Trend suggests normal frost date

Monday's USDA-NASS Crop Progress report showed some troubling numbers that indicate the corn and soybean crops are well behind the normal pace in their development. Combined with conditions that are turning dry in many parts of the Corn Belt, that could be a recipe for disaster if a frost hits before the normal time frame.

Nerves about a potential early frost — or even one at the normal time, which could trim yield potential based on the crop's slow advancement — got soothing news from Commodity Weather Group (CWG), a crop weather forecaster that released its seasonal outlook for late summer and early fall this week. It's far from a lead-pipe-lock assurance, but it gives reason to be optimistic that an early frost may not hit this year's crops.

Just think high; the keys to CWG's outlook this week focus on the movement and ridging of air in the upper atmosphere. In years when ridging has happened farther north, frost has usually come at or after the normal time. A move southward in atmospheric ridging this time of year typically foreshadows an early or more normally timed frost.

"Thus far, ridging has focused across northern and western Canada, with troughs just off the West Coast and from the Great Lakes into southeastern Canada. The forecast for the balance of the month shows broad ridging into central parts of North America as well," according to CWG's report released Monday. "An analysis of other years that showed notable ridging in August across western Canada yielded a variety of outcomes in terms of first frost dates."

Though that ridging's moved south, this year will likely buck the trend of early frost, according to CWG, mainly because of the temperature outlook for the next two to three weeks.

"The upper air pattern in the normal or later-than-normal first frost cases showed at least weak ridging in central North America, which will likely fit better to this month’s outcome," according to CWG. "We will still need to monitor forecast models for any specific cold air threats, but this tends to support the best odds for a near-to or later-than-normal first frost in the Midwest."

Though the growing possibility of a late frost this fall is good news for farmers whose crops have a lot of developing to do, the forecast that's trying to push back that frost also doesn't bide particularly well for the health of those crops.
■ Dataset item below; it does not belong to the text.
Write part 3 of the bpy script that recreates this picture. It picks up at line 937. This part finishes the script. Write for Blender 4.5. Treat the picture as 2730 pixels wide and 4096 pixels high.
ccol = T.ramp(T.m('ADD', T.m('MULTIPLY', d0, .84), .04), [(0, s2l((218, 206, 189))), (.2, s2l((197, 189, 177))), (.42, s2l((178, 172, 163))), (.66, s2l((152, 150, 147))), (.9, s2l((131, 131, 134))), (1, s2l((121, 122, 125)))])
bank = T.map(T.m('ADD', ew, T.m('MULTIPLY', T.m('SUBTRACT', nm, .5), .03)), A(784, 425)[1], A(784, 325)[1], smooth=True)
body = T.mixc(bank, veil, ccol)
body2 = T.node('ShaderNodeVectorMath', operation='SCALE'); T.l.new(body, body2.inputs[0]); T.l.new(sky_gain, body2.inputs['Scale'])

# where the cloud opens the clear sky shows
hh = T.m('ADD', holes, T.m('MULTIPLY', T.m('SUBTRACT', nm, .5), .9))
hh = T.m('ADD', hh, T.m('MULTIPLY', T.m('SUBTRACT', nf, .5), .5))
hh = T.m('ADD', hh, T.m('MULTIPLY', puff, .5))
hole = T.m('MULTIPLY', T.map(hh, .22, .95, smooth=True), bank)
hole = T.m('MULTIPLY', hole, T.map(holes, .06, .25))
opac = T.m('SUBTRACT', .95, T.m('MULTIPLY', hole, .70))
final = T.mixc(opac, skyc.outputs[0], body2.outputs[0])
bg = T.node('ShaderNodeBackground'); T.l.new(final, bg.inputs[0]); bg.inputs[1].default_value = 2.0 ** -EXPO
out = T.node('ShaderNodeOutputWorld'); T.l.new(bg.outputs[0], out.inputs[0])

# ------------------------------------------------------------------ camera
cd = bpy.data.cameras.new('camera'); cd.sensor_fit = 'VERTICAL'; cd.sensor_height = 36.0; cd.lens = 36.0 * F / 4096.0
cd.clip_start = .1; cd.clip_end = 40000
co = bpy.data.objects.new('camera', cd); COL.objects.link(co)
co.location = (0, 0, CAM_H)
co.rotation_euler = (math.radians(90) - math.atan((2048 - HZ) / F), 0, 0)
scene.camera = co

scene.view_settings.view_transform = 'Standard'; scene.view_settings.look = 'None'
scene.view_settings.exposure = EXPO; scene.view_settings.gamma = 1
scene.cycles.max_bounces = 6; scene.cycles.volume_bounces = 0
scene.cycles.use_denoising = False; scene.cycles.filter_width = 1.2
Temperatures are expected to stay at or above seasonable levels through the remainder of August and into September, and in the absence of much rainfall, the crops could feel some pain fairly soon.

"It does look like hotter temperatures will return over the weekend into the first of next week. By Saturday, 90-degree temperatures could extend across Iowa and continue hot on Sunday and Monday with highs in the mid-90s over southern Iowa and northern Missouri. The extreme heat is forecast to move farther west back toward Kansas and Nebraska early next week, but the heat may try to advance back across much of Iowa toward the latter part of next week," says Harvey Freese of Freese-Notis Weather, Inc. "The heat is helping to speed the crops toward maturity and add growing degree days, but the lack of significant moisture will mean that moisture stress will dramatically increase."